**WHAT NEEDS TO BE DONE**
Leaving out the pictures, please retype each record exactly.

Scripts that build scenes
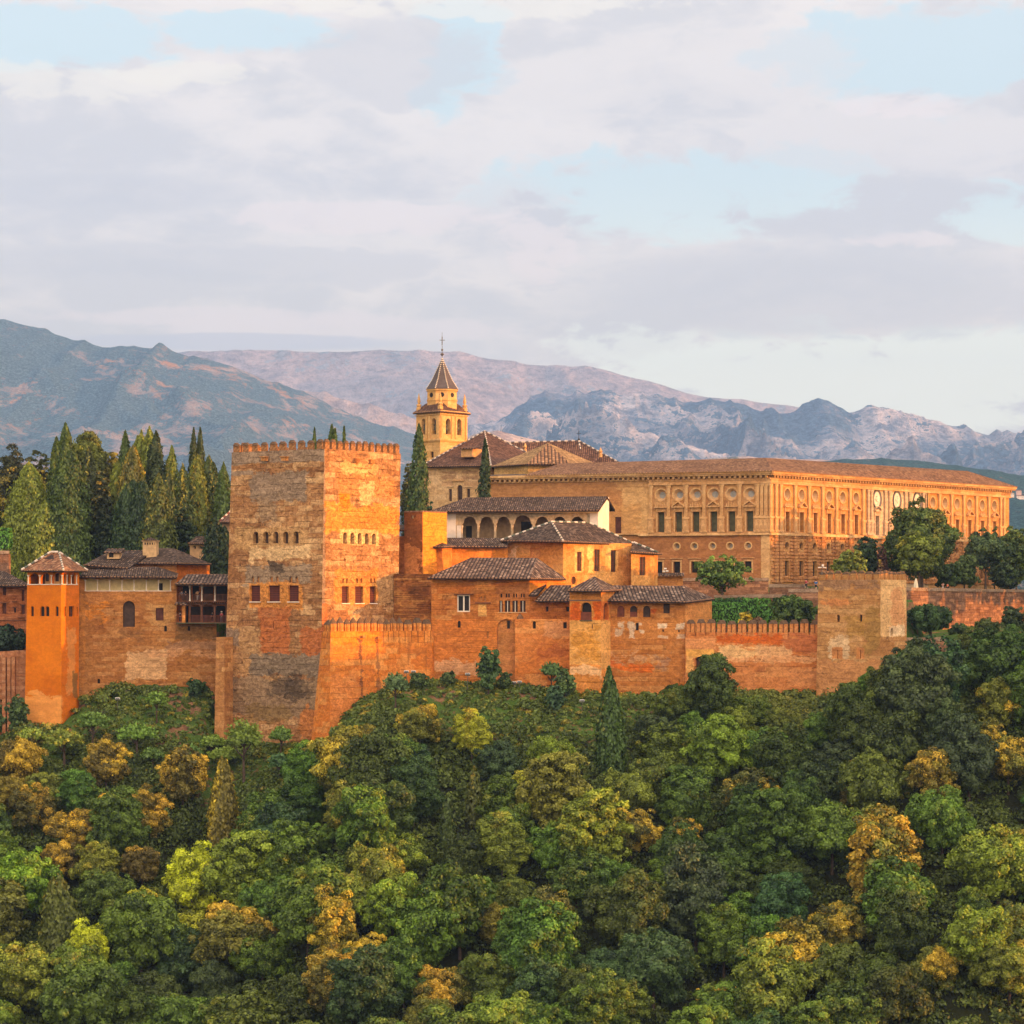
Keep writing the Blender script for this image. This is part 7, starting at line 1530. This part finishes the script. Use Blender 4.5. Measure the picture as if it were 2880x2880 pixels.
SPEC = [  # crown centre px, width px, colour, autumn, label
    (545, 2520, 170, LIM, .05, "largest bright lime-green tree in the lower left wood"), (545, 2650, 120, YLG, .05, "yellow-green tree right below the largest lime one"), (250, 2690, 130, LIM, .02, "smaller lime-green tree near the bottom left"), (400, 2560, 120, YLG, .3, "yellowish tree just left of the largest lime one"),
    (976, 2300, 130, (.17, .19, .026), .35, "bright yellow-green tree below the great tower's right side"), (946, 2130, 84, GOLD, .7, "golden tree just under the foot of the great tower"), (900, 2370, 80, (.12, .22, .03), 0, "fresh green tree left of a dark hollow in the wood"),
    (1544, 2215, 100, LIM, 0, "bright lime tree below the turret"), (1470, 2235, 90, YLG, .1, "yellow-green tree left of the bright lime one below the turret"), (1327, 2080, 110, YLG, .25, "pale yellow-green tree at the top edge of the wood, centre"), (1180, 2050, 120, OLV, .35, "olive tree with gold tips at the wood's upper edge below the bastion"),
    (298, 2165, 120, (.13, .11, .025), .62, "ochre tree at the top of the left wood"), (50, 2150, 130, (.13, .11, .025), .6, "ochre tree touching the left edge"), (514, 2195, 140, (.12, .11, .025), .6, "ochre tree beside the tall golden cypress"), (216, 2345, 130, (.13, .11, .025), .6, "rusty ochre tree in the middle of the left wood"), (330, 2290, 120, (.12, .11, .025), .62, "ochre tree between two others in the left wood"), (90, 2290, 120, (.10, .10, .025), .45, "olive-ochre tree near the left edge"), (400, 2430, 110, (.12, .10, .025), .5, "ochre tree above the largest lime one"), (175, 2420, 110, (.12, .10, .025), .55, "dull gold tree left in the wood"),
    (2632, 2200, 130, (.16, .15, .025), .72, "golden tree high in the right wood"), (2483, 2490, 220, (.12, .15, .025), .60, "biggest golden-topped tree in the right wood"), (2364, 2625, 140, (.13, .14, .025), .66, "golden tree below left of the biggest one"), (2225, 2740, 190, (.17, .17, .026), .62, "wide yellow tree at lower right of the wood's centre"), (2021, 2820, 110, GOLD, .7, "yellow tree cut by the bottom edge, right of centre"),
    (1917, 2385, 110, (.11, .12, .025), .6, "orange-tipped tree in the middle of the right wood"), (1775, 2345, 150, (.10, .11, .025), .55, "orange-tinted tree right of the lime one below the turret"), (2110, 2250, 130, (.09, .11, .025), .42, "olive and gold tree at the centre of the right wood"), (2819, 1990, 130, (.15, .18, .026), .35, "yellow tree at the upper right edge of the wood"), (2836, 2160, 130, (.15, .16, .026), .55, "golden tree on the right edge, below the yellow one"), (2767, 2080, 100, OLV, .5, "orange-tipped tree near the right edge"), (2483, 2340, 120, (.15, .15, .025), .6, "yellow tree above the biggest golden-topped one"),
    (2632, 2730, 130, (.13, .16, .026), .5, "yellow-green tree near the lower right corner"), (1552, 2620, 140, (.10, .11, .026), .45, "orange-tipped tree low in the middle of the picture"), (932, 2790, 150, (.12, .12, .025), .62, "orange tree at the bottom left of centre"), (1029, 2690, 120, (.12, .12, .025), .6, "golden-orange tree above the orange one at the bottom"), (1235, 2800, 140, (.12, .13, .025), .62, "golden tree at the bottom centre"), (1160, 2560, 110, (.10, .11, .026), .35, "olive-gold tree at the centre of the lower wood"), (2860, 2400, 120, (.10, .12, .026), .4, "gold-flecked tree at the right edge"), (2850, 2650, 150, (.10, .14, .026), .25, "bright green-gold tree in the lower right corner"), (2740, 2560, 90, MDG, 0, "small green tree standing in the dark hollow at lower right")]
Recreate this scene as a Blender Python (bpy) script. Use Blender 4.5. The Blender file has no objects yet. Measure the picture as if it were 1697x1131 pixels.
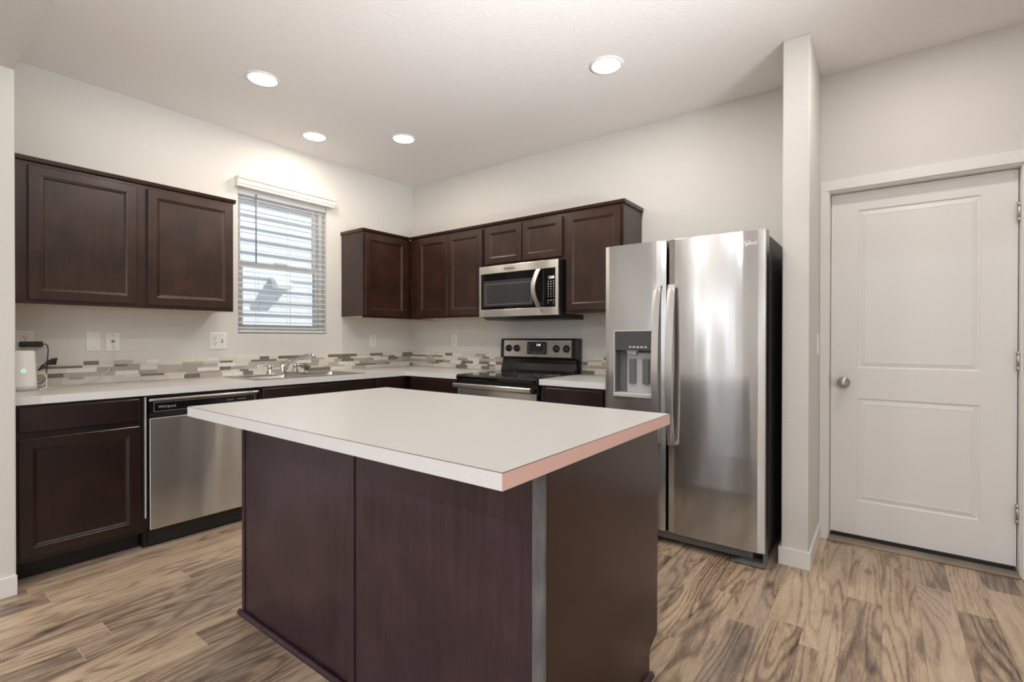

**SOLUTION FOR THIS EXERCISE**
Keep writing the Blender script for this image. This is part 7, starting at line 1530. This part finishes the script. Use Blender 4.5. Measure the picture as if it were 2880x2880 pixels.
SPEC = [  # crown centre px, width px, colour, autumn, label
    (545, 2520, 170, LIM, .05, "largest bright lime-green tree in the lower left wood"), (545, 2650, 120, YLG, .05, "yellow-green tree right below the largest lime one"), (250, 2690, 130, LIM, .02, "smaller lime-green tree near the bottom left"), (400, 2560, 120, YLG, .3, "yellowish tree just left of the largest lime one"),
    (976, 2300, 130, (.17, .19, .026), .35, "bright yellow-green tree below the great tower's right side"), (946, 2130, 84, GOLD, .7, "golden tree just under the foot of the great tower"), (900, 2370, 80, (.12, .22, .03), 0, "fresh green tree left of a dark hollow in the wood"),
    (1544, 2215, 100, LIM, 0, "bright lime tree below the turret"), (1470, 2235, 90, YLG, .1, "yellow-green tree left of the bright lime one below the turret"), (1327, 2080, 110, YLG, .25, "pale yellow-green tree at the top edge of the wood, centre"), (1180, 2050, 120, OLV, .35, "olive tree with gold tips at the wood's upper edge below the bastion"),
    (298, 2165, 120, (.13, .11, .025), .62, "ochre tree at the top of the left wood"), (50, 2150, 130, (.13, .11, .025), .6, "ochre tree touching the left edge"), (514, 2195, 140, (.12, .11, .025), .6, "ochre tree beside the tall golden cypress"), (216, 2345, 130, (.13, .11, .025), .6, "rusty ochre tree in the middle of the left wood"), (330, 2290, 120, (.12, .11, .025), .62, "ochre tree between two others in the left wood"), (90, 2290, 120, (.10, .10, .025), .45, "olive-ochre tree near the left edge"), (400, 2430, 110, (.12, .10, .025), .5, "ochre tree above the largest lime one"), (175, 2420, 110, (.12, .10, .025), .55, "dull gold tree left in the wood"),
    (2632, 2200, 130, (.16, .15, .025), .72, "golden tree high in the right wood"), (2483, 2490, 220, (.12, .15, .025), .60, "biggest golden-topped tree in the right wood"), (2364, 2625, 140, (.13, .14, .025), .66, "golden tree below left of the biggest one"), (2225, 2740, 190, (.17, .17, .026), .62, "wide yellow tree at lower right of the wood's centre"), (2021, 2820, 110, GOLD, .7, "yellow tree cut by the bottom edge, right of centre"),
    (1917, 2385, 110, (.11, .12, .025), .6, "orange-tipped tree in the middle of the right wood"), (1775, 2345, 150, (.10, .11, .025), .55, "orange-tinted tree right of the lime one below the turret"), (2110, 2250, 130, (.09, .11, .025), .42, "olive and gold tree at the centre of the right wood"), (2819, 1990, 130, (.15, .18, .026), .35, "yellow tree at the upper right edge of the wood"), (2836, 2160, 130, (.15, .16, .026), .55, "golden tree on the right edge, below the yellow one"), (2767, 2080, 100, OLV, .5, "orange-tipped tree near the right edge"), (2483, 2340, 120, (.15, .15, .025), .6, "yellow tree above the biggest golden-topped one"),
    (2632, 2730, 130, (.13, .16, .026), .5, "yellow-green tree near the lower right corner"), (1552, 2620, 140, (.10, .11, .026), .45, "orange-tipped tree low in the middle of the picture"), (932, 2790, 150, (.12, .12, .025), .62, "orange tree at the bottom left of centre"), (1029, 2690, 120, (.12, .12, .025), .6, "golden-orange tree above the orange one at the bottom"), (1235, 2800, 140, (.12, .13, .025), .62, "golden tree at the bottom centre"), (1160, 2560, 110, (.10, .11, .026), .35, "olive-gold tree at the centre of the lower wood"), (2860, 2400, 120, (.10, .12, .026), .4, "gold-flecked tree at the right edge"), (2850, 2650, 150, (.10, .14, .026), .25, "bright green-gold tree in the lower right corner"), (2740, 2560, 90, MDG, 0, "small green tree standing in the dark hollow at lower right")]
Recreate this scene as a Blender Python (bpy) script. Use Blender 4.5. The Blender file has no objects yet. Measure the picture as if it were 1697x1131 pixels.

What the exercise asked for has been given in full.